* Start RAW DATA *

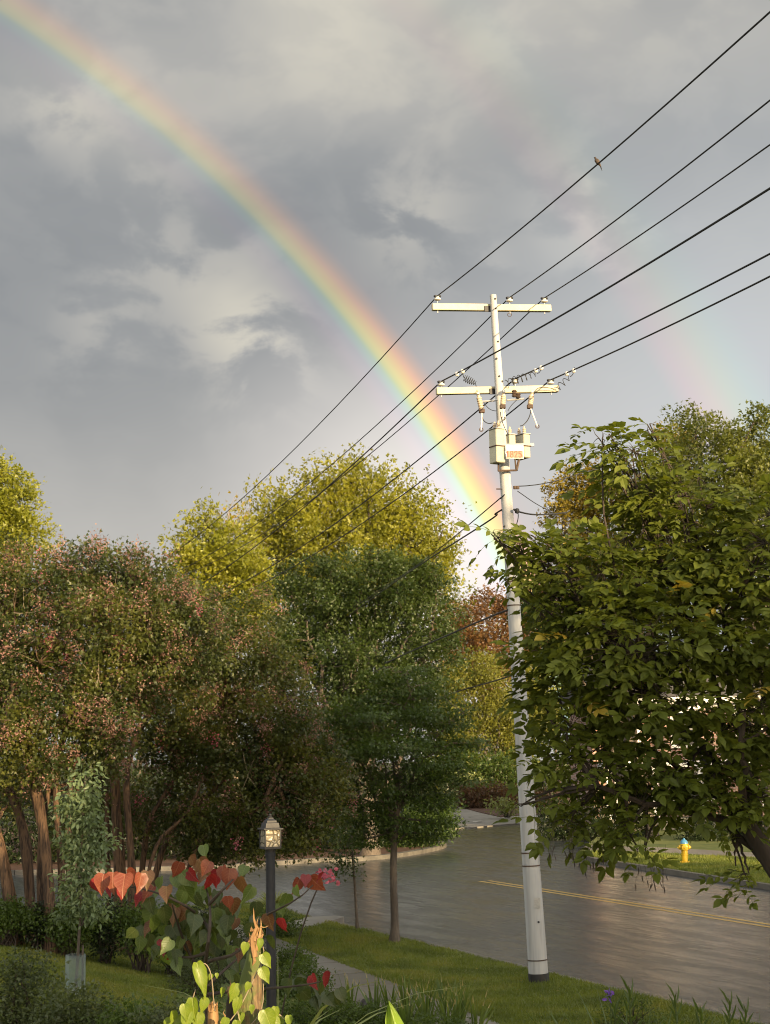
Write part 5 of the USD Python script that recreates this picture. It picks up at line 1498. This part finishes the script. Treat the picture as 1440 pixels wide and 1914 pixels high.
# one large leaf tip rising at the bottom edge
lb = at(742, 1960, 5.4)
bl0 = np.array([lb[0], lb[1], ground_z(lb[0], lb[1])])
lt = thing("broad_leaf_plant", "single broad bright green pointed leaf rising at the bottom edge", "plant", bl0)
v, f = trimesh.creation.icosphere(1).vertices, None
gx = np.linspace(0, 1, 14); gy = np.linspace(-1, 1, 9)
tipp, rootp = at(727, 1872, 5.4), at(762, 2010, 5.4)
wid = .118 * gx ** .95 * (1.02 - gx) ** .55
vv = []
for i, x in enumerate(gx):
    c = tipp + (rootp - tipp) * x
    for y in gy:
        vv.append(c + np.array([y * wid[i], -.015 + .03 * abs(y) + .006 * math.sin(y * 14), -.012 * abs(y) * x]))
ff = [(i * 9 + j, i * 9 + j + 1, (i + 1) * 9 + j + 1) for i in range(13) for j in range(8)] + [(i * 9 + j, (i + 1) * 9 + j + 1, (i + 1) * 9 + j) for i in range(13) for j in range(8)]
obj("leaf", moved((np.array(vv), np.array(ff)), bl0), LEAF["broad"], lt, smooth=True, uv=np.array([(x, y * .5) for x in gx for y in gy]))
obj("stalk", moved(tube(np.array([bl0, rootp + [0, 0, .05]]), .008, 7), bl0), LEAF["vine"], lt)

# ------------------------------------------------------------------ planting
def scatter(n, fn, seed, poly=None):
    """n points on the garden ground within a picture region: fn(rng, n) gives picture points"""
    rng = np.random.default_rng(seed)
    out = []
    while len(out) < n:
        for px, py in fn(rng, 400):
            q = ground_hit(px, py)
            if q is not None and (poly is None or poly.contains(Point(q[0], q[1]))):
                out.append(q)
    return np.array(out[:n])


def ground_hit(px, py):
    v = ray(px, py)
    if v[2] > -.02:
        return None
    t = (0.5 - EYE[2]) / v[2]
    for _ in range(12):
        q = EYE + v * t
        z = float(yard_z(q[0], q[1]))
        t += (z - q[2]) / v[2] * 0.8
    return EYE + v * t


def clump(name, label, cat, base, blades, Ln, width, mat, seed, tilt=.35, tip=None, group=None, curl=.35):
    """a clump of strap leaves; each a bent strip"""
    rng = np.random.default_rng(seed)
    t = thing(name, label, cat, base, group)
    ms, tips = [], []
    for k in range(blades):
        a = rng.uniform(0, 2 * np.pi); tl = abs(rng.normal()) * tilt
        d0 = np.array([math.cos(a) * math.sin(tl), math.sin(a) * math.sin(tl), math.cos(tl)])
        out = np.array([math.cos(a), math.sin(a), 0])
        L0 = Ln * rng.uniform(.6, 1.1)
        s = np.linspace(0, 1, 6)
        c = out * rng.random() * .07 + d0 * (s * L0)[:, None] + out * (curl * L0 * s ** 2.4)[:, None] - np.array([0, 0, 1]) * (curl * .5 * L0 * s ** 3)[:, None]
        sd = np.array([-out[1], out[0], 0]) * math.cos(a * 3) + out * math.sin(a * 3) * .6
        sd = unit(sd - d0 * (sd @ d0))
        w = width * np.array([.7, 1, 1, .85, .5, .03]) * rng.uniform(.7, 1.2)
        v = np.vstack([c - sd * w[:, None] / 2, c + sd * w[:, None] / 2])
        f = np.array([(i, i + 1, 7 + i) for i in range(5)] + [(i, 7 + i, 6 + i) for i in range(5)])
        if tip and rng.random() < .5:
            top = f[[4, 9]]; rest = f[[0, 1, 2, 3, 5, 6, 7, 8]]
            ms.append((v, rest)); tips.append((v, top))
        else:
            ms.append((v, f))
    obj("blades", cat_(ms), mat, t, kind="stuff")
    if tips:
        obj("dry_tips", cat_(tips), tip, t, kind="stuff")
    return t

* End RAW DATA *

Reproduce each line word for word and drop the pictures.

Write part 5 of the USD Python script that recreates this picture. It picks up at line 1498. This part finishes the script. Treat the picture as 1440 pixels wide and 1914 pixels high.
# one large leaf tip rising at the bottom edge
lb = at(742, 1960, 5.4)
bl0 = np.array([lb[0], lb[1], ground_z(lb[0], lb[1])])
lt = thing("broad_leaf_plant", "single broad bright green pointed leaf rising at the bottom edge", "plant", bl0)
v, f = trimesh.creation.icosphere(1).vertices, None
gx = np.linspace(0, 1, 14); gy = np.linspace(-1, 1, 9)
tipp, rootp = at(727, 1872, 5.4), at(762, 2010, 5.4)
wid = .118 * gx ** .95 * (1.02 - gx) ** .55
vv = []
for i, x in enumerate(gx):
    c = tipp + (rootp - tipp) * x
    for y in gy:
        vv.append(c + np.array([y * wid[i], -.015 + .03 * abs(y) + .006 * math.sin(y * 14), -.012 * abs(y) * x]))
ff = [(i * 9 + j, i * 9 + j + 1, (i + 1) * 9 + j + 1) for i in range(13) for j in range(8)] + [(i * 9 + j, (i + 1) * 9 + j + 1, (i + 1) * 9 + j) for i in range(13) for j in range(8)]
obj("leaf", moved((np.array(vv), np.array(ff)), bl0), LEAF["broad"], lt, smooth=True, uv=np.array([(x, y * .5) for x in gx for y in gy]))
obj("stalk", moved(tube(np.array([bl0, rootp + [0, 0, .05]]), .008, 7), bl0), LEAF["vine"], lt)

# ------------------------------------------------------------------ planting
def scatter(n, fn, seed, poly=None):
    """n points on the garden ground within a picture region: fn(rng, n) gives picture points"""
    rng = np.random.default_rng(seed)
    out = []
    while len(out) < n:
        for px, py in fn(rng, 400):
            q = ground_hit(px, py)
            if q is not None and (poly is None or poly.contains(Point(q[0], q[1]))):
                out.append(q)
    return np.array(out[:n])


def ground_hit(px, py):
    v = ray(px, py)
    if v[2] > -.02:
        return None
    t = (0.5 - EYE[2]) / v[2]
    for _ in range(12):
        q = EYE + v * t
        z = float(yard_z(q[0], q[1]))
        t += (z - q[2]) / v[2] * 0.8
    return EYE + v * t


def clump(name, label, cat, base, blades, Ln, width, mat, seed, tilt=.35, tip=None, group=None, curl=.35):
    """a clump of strap leaves; each a bent strip"""
    rng = np.random.default_rng(seed)
    t = thing(name, label, cat, base, group)
    ms, tips = [], []
    for k in range(blades):
        a = rng.uniform(0, 2 * np.pi); tl = abs(rng.normal()) * tilt
        d0 = np.array([math.cos(a) * math.sin(tl), math.sin(a) * math.sin(tl), math.cos(tl)])
        out = np.array([math.cos(a), math.sin(a), 0])
        L0 = Ln * rng.uniform(.6, 1.1)
        s = np.linspace(0, 1, 6)
        c = out * rng.random() * .07 + d0 * (s * L0)[:, None] + out * (curl * L0 * s ** 2.4)[:, None] - np.array([0, 0, 1]) * (curl * .5 * L0 * s ** 3)[:, None]
        sd = np.array([-out[1], out[0], 0]) * math.cos(a * 3) + out * math.sin(a * 3) * .6
        sd = unit(sd - d0 * (sd @ d0))
        w = width * np.array([.7, 1, 1, .85, .5, .03]) * rng.uniform(.7, 1.2)
        v = np.vstack([c - sd * w[:, None] / 2, c + sd * w[:, None] / 2])
        f = np.array([(i, i + 1, 7 + i) for i in range(5)] + [(i, 7 + i, 6 + i) for i in range(5)])
        if tip and rng.random() < .5:
            top = f[[4, 9]]; rest = f[[0, 1, 2, 3, 5, 6, 7, 8]]
            ms.append((v, rest)); tips.append((v, top))
        else:
            ms.append((v, f))
    obj("blades", cat_(ms), mat, t, kind="stuff")
    if tips:
        obj("dry_tips", cat_(tips), tip, t, kind="stuff")
    return t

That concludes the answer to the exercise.